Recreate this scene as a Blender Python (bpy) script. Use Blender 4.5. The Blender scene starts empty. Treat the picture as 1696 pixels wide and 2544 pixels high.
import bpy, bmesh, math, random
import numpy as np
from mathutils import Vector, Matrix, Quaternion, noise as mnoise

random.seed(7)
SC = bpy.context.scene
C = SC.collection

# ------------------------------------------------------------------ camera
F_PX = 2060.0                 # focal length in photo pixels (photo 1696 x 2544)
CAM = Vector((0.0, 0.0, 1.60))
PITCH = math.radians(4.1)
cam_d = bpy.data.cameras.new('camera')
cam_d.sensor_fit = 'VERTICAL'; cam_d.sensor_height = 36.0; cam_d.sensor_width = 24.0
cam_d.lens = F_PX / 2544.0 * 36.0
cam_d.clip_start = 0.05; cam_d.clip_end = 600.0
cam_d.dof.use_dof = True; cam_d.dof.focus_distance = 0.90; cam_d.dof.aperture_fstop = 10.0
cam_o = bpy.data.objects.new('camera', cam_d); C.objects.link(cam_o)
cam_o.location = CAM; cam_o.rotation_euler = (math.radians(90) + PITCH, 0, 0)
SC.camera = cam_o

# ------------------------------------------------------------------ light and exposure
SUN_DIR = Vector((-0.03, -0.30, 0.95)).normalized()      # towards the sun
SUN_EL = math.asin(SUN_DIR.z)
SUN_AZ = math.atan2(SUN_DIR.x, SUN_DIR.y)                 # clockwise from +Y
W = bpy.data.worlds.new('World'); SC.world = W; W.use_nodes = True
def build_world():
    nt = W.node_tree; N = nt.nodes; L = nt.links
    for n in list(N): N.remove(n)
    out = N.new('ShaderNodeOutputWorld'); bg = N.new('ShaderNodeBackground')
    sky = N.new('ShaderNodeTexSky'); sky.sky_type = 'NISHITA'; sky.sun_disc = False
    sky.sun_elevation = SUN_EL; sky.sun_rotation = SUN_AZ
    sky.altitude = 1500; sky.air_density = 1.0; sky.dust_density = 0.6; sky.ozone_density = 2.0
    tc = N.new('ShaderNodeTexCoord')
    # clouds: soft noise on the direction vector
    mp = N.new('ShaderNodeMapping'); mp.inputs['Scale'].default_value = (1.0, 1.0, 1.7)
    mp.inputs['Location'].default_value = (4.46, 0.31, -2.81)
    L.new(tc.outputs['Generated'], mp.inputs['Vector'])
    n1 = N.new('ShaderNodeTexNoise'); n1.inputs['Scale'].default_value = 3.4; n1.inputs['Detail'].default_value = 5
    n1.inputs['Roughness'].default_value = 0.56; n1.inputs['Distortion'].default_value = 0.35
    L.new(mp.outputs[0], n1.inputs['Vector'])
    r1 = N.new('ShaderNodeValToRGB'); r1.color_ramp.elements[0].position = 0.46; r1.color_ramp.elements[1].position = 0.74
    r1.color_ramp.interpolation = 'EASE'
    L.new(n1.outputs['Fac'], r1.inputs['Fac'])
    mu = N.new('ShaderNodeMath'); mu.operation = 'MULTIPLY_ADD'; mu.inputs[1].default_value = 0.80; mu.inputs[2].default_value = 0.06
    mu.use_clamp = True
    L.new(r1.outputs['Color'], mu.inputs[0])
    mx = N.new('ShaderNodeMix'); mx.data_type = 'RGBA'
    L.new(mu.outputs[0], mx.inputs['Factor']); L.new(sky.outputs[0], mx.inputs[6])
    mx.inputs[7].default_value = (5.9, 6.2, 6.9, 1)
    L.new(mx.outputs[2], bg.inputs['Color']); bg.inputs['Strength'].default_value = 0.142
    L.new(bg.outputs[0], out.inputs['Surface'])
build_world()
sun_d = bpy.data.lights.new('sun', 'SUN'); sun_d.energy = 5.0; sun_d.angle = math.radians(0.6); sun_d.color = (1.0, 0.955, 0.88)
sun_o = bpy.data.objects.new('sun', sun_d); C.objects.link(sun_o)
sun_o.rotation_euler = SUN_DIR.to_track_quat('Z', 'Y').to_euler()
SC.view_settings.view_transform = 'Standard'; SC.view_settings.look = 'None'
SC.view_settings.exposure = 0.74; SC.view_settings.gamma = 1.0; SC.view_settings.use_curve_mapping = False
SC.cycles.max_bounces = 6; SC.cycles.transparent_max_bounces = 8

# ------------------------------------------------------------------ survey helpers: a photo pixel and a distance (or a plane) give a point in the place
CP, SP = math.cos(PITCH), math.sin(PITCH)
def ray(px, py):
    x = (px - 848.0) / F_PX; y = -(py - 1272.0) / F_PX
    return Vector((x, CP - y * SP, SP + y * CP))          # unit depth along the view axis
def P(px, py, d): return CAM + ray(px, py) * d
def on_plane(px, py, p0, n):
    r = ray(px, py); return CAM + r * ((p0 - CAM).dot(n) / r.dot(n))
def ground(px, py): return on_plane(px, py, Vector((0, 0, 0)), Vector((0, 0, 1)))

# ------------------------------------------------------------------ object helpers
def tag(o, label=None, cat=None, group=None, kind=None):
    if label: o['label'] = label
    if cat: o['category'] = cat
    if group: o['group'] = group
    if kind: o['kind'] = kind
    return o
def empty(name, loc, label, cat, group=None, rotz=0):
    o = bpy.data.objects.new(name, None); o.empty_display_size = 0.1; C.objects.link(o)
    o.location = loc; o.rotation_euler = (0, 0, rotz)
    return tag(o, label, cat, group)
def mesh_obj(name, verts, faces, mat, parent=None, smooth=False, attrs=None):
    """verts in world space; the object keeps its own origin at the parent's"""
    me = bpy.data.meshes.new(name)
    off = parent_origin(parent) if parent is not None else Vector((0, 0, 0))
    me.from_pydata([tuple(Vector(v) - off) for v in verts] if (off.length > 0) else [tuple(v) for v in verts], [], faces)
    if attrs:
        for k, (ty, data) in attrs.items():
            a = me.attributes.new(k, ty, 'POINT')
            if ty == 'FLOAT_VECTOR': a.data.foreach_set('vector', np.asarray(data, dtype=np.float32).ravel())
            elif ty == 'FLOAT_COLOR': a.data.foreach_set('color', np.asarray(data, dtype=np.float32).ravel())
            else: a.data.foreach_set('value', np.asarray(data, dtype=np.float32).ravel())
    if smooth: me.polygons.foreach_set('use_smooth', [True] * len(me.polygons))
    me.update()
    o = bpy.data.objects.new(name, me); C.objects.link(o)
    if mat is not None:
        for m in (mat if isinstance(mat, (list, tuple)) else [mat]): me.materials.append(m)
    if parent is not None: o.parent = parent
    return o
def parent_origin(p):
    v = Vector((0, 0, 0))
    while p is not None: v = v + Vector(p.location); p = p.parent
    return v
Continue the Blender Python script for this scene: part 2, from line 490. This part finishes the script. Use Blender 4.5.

◇ ◇ ◇ ◇

Stated task:
Repeat, word for word, the lines from the opening of the material through the line containing "from mathutils import".

Right answer:
Recreate this scene as a Blender Python (bpy) script. Use Blender 4.5. The Blender scene starts empty. Treat the picture as 1696 pixels wide and 2544 pixels high.
import bpy, bmesh, math, random
import numpy as np
from mathutils import Vector, Matrix, Quaternion, noise as mnoise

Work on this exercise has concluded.